Scene script records:
>>>>>
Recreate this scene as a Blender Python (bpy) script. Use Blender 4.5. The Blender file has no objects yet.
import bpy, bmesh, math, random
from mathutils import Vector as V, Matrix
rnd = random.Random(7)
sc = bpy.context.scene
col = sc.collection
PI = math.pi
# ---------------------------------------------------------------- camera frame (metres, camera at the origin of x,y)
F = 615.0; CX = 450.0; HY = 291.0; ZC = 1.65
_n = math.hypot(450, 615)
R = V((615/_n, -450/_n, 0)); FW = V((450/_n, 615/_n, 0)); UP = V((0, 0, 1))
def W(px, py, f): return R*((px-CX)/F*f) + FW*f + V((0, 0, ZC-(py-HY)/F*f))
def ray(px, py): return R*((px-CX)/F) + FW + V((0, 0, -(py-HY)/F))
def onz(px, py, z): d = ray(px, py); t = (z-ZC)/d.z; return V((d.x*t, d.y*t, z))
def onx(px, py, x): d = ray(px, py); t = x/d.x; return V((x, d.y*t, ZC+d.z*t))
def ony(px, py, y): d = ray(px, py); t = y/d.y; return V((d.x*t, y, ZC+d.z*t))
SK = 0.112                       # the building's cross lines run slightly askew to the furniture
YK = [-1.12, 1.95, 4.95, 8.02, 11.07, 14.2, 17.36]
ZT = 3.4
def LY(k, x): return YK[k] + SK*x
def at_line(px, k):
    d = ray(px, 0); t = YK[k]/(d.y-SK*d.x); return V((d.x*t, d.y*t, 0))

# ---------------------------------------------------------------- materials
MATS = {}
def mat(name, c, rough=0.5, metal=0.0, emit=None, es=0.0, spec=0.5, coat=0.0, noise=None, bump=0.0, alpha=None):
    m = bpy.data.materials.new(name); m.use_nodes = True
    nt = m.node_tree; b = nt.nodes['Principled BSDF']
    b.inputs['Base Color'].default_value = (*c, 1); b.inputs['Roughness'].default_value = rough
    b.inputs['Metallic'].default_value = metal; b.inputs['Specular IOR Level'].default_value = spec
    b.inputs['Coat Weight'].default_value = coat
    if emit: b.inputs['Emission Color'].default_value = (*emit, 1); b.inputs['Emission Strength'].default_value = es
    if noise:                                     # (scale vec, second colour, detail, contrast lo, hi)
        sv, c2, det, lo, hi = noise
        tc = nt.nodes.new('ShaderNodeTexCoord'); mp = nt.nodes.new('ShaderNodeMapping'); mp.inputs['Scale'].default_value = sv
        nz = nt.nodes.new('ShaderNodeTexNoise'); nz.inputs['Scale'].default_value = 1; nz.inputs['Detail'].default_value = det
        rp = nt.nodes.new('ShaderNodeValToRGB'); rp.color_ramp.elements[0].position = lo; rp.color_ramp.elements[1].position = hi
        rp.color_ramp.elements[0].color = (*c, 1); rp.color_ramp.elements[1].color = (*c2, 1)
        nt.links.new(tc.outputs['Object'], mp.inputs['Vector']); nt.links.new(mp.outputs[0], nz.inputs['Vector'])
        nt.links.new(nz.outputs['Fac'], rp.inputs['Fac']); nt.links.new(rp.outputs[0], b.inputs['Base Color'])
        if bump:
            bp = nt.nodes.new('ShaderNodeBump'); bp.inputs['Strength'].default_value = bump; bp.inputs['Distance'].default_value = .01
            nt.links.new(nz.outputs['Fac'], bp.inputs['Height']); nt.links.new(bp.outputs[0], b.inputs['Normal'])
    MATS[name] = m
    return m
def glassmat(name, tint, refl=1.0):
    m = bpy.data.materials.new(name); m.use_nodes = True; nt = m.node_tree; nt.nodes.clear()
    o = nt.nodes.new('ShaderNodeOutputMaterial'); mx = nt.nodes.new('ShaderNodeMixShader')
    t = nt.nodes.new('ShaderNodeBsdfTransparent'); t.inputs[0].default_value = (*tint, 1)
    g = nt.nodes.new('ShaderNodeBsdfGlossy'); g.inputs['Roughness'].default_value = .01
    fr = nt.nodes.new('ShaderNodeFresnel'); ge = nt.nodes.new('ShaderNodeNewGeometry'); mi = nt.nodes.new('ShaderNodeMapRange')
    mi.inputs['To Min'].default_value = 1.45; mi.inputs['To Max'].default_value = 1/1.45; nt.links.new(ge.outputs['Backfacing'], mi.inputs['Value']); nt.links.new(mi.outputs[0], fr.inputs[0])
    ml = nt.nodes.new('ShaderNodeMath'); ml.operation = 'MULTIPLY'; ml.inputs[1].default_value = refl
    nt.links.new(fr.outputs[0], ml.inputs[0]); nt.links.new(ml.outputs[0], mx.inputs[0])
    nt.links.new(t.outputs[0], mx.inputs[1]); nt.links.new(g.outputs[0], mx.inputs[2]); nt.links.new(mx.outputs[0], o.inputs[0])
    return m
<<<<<
>>>>>
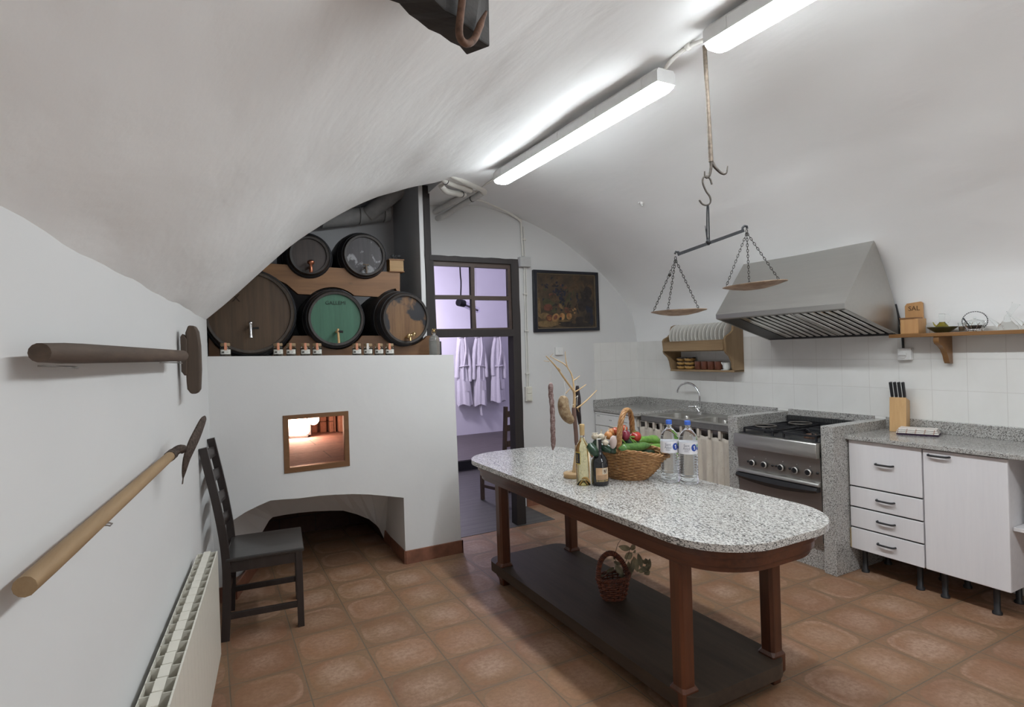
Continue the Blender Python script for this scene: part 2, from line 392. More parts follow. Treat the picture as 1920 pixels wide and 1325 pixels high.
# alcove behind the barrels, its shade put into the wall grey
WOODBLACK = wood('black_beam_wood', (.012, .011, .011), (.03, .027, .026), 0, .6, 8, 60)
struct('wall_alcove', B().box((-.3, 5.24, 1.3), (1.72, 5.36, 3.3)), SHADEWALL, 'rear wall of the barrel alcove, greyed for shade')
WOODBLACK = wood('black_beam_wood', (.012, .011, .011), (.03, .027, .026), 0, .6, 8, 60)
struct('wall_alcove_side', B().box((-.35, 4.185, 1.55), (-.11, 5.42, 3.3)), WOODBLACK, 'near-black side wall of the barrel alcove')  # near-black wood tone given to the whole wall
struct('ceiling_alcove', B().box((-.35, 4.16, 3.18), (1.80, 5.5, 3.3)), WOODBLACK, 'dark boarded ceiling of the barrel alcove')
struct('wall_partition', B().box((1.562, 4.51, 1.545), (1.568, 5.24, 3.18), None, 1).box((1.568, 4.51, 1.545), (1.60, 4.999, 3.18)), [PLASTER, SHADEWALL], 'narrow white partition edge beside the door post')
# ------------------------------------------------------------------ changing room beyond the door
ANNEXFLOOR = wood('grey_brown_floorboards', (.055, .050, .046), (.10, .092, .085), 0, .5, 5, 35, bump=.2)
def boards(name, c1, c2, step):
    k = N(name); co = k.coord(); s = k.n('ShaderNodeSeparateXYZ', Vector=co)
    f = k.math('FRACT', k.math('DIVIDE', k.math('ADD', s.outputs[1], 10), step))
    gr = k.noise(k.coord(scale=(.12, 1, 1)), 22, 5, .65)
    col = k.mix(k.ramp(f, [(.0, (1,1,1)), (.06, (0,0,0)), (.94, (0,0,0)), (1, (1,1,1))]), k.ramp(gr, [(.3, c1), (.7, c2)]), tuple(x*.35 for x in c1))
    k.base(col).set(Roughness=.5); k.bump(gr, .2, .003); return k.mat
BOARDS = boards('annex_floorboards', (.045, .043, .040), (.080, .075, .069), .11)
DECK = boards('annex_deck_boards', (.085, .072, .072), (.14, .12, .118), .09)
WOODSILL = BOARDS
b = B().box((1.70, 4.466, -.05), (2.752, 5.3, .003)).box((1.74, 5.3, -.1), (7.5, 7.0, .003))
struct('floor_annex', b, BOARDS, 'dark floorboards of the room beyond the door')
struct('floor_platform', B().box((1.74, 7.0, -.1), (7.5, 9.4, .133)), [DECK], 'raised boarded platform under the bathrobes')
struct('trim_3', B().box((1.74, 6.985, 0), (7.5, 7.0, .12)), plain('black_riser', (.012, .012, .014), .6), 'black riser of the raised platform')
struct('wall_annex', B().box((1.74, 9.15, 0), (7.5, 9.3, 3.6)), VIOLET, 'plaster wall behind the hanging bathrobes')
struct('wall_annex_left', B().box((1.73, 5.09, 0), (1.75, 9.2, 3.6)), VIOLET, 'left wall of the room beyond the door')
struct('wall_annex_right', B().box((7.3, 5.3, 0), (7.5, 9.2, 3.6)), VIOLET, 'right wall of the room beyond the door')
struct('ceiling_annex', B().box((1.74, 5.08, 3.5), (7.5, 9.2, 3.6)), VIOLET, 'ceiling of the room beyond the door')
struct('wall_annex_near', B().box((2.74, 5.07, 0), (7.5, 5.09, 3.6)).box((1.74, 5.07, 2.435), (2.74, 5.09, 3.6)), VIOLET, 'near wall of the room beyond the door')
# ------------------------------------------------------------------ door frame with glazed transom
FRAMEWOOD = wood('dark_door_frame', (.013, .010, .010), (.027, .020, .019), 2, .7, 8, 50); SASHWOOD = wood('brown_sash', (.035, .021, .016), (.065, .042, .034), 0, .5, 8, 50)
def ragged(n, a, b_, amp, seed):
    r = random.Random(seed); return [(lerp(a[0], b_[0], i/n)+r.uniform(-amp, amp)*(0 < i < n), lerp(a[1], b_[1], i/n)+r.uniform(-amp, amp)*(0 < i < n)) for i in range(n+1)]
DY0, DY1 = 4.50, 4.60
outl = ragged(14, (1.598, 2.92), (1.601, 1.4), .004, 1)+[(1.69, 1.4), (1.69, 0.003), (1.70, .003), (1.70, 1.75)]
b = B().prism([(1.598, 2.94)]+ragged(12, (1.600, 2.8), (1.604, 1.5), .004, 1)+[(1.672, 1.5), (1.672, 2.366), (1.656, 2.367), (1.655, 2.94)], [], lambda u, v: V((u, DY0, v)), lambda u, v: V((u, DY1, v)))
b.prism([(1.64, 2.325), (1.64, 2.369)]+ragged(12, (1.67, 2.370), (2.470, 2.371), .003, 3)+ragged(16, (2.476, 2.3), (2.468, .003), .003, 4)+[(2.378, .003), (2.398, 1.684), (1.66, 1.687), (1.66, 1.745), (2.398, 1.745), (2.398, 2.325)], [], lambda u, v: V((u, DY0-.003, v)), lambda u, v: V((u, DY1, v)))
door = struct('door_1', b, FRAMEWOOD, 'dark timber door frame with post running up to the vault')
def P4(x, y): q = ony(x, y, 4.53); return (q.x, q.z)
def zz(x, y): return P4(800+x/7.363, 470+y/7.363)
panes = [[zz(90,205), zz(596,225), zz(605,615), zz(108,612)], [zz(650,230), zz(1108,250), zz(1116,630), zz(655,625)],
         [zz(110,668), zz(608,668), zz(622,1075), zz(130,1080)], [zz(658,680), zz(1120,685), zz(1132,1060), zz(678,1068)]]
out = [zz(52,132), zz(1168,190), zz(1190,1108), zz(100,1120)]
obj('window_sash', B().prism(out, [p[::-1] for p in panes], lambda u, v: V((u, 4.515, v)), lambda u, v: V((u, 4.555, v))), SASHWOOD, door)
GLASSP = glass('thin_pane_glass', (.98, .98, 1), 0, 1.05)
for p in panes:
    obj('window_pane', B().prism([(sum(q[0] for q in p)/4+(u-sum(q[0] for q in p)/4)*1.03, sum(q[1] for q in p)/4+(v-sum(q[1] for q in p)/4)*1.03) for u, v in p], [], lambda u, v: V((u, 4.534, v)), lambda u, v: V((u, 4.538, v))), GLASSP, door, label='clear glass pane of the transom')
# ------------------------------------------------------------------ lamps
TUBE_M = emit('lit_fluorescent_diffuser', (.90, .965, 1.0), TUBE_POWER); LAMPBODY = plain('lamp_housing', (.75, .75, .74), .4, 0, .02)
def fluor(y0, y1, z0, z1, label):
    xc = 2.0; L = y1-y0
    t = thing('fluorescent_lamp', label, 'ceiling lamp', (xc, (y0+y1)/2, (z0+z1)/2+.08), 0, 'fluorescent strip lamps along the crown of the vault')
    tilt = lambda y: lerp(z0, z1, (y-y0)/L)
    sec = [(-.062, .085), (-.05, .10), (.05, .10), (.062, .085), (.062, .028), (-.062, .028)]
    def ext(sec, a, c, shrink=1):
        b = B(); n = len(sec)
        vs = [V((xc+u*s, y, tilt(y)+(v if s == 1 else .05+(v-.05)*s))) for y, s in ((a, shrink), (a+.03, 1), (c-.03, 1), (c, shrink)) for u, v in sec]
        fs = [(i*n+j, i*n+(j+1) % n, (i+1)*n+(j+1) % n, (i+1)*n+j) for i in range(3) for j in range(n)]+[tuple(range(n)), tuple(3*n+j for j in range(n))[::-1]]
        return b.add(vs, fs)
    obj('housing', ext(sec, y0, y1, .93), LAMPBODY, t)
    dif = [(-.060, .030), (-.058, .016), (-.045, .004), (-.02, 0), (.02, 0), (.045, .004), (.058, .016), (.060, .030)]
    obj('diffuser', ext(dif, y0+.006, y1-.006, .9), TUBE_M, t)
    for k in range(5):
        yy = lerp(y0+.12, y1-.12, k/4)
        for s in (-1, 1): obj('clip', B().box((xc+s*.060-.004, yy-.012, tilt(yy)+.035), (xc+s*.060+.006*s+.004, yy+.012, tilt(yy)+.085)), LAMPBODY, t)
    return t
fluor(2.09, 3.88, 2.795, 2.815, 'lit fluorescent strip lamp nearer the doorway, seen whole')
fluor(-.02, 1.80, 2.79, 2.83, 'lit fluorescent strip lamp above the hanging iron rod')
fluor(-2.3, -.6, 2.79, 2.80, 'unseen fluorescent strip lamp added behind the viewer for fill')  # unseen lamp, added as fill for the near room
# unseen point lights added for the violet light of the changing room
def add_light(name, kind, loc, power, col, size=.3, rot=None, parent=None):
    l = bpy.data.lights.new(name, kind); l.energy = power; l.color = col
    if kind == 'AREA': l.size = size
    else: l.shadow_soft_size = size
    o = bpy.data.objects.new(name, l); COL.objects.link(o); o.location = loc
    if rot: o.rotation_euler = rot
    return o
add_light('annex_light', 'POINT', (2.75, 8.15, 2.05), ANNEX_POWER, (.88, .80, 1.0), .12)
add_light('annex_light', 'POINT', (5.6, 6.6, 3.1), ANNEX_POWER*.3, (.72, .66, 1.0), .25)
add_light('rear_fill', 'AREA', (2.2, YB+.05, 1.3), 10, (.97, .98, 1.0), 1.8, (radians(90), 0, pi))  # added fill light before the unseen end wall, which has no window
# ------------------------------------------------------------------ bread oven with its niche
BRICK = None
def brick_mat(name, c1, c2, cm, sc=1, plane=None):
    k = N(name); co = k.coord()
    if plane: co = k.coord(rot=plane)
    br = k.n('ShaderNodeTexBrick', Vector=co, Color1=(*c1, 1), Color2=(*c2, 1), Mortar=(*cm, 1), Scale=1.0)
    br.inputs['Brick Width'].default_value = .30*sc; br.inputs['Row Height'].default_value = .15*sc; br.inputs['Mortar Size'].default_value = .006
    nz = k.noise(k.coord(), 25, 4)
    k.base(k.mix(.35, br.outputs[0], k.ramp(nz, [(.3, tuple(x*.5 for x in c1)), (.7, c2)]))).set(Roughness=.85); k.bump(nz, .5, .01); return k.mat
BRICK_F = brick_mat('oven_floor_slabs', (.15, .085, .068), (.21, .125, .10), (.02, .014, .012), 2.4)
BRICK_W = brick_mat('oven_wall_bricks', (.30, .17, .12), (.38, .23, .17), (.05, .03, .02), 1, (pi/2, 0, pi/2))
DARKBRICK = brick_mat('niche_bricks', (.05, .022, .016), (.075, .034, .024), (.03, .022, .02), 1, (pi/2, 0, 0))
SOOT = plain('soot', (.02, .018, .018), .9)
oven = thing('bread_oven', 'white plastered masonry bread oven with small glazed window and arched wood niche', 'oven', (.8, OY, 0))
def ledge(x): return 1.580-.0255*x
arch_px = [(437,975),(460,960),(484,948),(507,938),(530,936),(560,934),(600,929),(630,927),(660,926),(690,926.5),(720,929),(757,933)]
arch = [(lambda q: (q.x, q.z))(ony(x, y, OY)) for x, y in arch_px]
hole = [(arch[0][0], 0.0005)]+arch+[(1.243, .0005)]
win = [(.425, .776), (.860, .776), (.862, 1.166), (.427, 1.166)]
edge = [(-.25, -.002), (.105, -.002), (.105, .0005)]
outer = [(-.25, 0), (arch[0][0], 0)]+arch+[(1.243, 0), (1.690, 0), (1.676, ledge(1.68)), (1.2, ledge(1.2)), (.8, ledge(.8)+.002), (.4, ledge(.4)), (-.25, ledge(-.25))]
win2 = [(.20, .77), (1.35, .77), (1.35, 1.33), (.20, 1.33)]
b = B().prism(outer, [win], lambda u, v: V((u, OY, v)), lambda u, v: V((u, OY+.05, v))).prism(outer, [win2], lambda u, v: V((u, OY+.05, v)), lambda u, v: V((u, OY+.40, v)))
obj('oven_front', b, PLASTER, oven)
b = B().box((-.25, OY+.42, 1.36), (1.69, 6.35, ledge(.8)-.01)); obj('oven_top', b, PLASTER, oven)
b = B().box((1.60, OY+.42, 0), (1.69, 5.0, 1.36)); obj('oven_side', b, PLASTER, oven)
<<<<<
* What you should do
Make an exact transcription of the lines from the line with "Recreate this scene" through the line with "d = ray(px, 0);", inclusive, omitting all others.

* Answer to this task
Recreate this scene as a Blender Python (bpy) script. Use Blender 4.5. The Blender file has no objects yet.
import bpy, bmesh, math, random
from mathutils import Vector as V, Matrix
rnd = random.Random(7)
sc = bpy.context.scene
col = sc.collection
PI = math.pi
# ---------------------------------------------------------------- camera frame (metres, camera at the origin of x,y)
F = 615.0; CX = 450.0; HY = 291.0; ZC = 1.65
_n = math.hypot(450, 615)
R = V((615/_n, -450/_n, 0)); FW = V((450/_n, 615/_n, 0)); UP = V((0, 0, 1))
def W(px, py, f): return R*((px-CX)/F*f) + FW*f + V((0, 0, ZC-(py-HY)/F*f))
def ray(px, py): return R*((px-CX)/F) + FW + V((0, 0, -(py-HY)/F))
def onz(px, py, z): d = ray(px, py); t = (z-ZC)/d.z; return V((d.x*t, d.y*t, z))
def onx(px, py, x): d = ray(px, py); t = x/d.x; return V((x, d.y*t, ZC+d.z*t))
def ony(px, py, y): d = ray(px, py); t = y/d.y; return V((d.x*t, y, ZC+d.z*t))
SK = 0.112                       # the building's cross lines run slightly askew to the furniture
YK = [-1.12, 1.95, 4.95, 8.02, 11.07, 14.2, 17.36]
ZT = 3.4
def LY(k, x): return YK[k] + SK*x
def at_line(px, k):
    d = ray(px, 0); t = YK[k]/(d.y-SK*d.x); return V((d.x*t, d.y*t, 0))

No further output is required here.